In August, the government included deposits for bank acceptance bills and letters of credit -- previously deemed as off-balance-sheet assets -- for calculating their reserve requirement ratio.

The effect was instant. Trade financing costs quickly tripled for some mid-sized companies and the move mopped up an estimated 800-900 billion yuan ($125-$141 billion) of deposits from the banking system.

Recent earnings reports from Chinese banks also showed that the volume of such loans issued in the last quarter had dropped, while a steady decline in Shanghai warehouse stocks suggests fewer firms were able to use this sort of backdoor trade financing.

Some bigger trading firms that themselves have been extending credit have also been forced to tighten up.

We've been lending out money to peer trading companies and using their cargoes as collateral. But as credit conditions have become tighter and tighter, we have increased our interest rates from 15 percent earlier this year to around 22 percent now, said a Shanghai-based steel trader.
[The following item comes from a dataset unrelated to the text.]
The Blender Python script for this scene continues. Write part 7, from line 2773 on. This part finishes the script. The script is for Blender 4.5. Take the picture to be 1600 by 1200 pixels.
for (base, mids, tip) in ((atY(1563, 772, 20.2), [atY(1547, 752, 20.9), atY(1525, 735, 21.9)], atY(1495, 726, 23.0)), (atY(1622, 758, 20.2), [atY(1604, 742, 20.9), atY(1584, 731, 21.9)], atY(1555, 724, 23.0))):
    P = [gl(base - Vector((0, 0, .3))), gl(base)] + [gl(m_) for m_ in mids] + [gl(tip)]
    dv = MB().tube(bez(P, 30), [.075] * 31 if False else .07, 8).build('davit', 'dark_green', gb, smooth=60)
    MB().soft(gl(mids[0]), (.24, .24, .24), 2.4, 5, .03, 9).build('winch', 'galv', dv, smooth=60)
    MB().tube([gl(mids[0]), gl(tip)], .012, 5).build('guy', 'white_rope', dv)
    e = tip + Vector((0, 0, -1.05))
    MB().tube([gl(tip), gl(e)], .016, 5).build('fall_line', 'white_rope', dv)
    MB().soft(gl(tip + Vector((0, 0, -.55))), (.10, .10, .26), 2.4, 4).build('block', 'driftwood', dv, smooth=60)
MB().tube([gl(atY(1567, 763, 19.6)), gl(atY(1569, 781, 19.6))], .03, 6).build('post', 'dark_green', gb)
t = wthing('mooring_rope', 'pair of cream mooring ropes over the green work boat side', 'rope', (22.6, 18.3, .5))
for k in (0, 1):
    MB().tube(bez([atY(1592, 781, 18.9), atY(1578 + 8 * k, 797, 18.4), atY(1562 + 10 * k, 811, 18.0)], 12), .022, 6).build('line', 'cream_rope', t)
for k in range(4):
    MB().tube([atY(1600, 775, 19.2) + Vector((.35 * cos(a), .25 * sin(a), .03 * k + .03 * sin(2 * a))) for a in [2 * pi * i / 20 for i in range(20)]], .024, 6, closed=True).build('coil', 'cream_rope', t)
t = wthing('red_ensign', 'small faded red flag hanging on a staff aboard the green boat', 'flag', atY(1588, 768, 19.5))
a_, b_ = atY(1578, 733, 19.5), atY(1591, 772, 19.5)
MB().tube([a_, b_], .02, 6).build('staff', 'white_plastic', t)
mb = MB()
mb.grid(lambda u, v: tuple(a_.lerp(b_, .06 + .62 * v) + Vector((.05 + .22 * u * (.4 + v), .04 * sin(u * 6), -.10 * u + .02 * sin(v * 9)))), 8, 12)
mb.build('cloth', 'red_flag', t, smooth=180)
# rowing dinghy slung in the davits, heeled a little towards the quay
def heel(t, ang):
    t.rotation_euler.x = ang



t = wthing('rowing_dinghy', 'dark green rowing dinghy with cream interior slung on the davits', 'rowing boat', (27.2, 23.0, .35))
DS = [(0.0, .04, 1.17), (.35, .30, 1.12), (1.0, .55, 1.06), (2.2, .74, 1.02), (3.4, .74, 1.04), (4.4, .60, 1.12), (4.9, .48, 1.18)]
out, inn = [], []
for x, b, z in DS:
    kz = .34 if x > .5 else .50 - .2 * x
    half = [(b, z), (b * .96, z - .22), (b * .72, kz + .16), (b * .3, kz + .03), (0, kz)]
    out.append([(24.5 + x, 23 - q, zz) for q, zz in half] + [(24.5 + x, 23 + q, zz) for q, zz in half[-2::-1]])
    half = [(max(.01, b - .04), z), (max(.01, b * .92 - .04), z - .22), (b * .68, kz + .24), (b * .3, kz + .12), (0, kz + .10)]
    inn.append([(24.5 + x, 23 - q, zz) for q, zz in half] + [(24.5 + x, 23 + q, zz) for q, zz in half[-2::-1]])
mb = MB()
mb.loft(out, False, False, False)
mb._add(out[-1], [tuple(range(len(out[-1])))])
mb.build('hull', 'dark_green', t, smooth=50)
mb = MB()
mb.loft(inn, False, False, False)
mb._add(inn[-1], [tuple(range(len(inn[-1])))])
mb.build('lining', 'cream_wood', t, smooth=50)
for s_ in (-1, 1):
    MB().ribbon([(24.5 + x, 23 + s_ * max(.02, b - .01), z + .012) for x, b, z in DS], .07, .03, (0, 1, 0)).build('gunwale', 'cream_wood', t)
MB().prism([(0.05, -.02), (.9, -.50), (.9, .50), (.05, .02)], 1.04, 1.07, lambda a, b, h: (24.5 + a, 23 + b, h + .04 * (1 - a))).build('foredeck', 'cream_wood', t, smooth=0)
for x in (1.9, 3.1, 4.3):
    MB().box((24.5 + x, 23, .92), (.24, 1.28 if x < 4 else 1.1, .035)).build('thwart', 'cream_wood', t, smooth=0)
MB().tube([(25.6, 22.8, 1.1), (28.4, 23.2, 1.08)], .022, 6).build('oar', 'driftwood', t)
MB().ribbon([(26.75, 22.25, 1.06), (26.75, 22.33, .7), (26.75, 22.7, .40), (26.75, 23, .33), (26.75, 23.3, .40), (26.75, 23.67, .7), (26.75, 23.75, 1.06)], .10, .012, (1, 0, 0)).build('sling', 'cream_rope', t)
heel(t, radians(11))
We are also only lending to a select few ore trading companies that we are familiar with and find trustworthy.

Although that is good news for the larger economy, it could be the reverse for commodity markets since it means China's ability to scoop up global copper supplies during any price routs will be limited.

Going forward, the sort of buying would be more rational and driven by actual demand instead of a means to get cash, said Helen Lau, an analyst at UOB-Kay Hian in Hong Kong.

It's bad for sellers but not a bad thing in the eyes of Beijing, which has long been worried about commodity speculation at home driving up raw materials prices for its own people.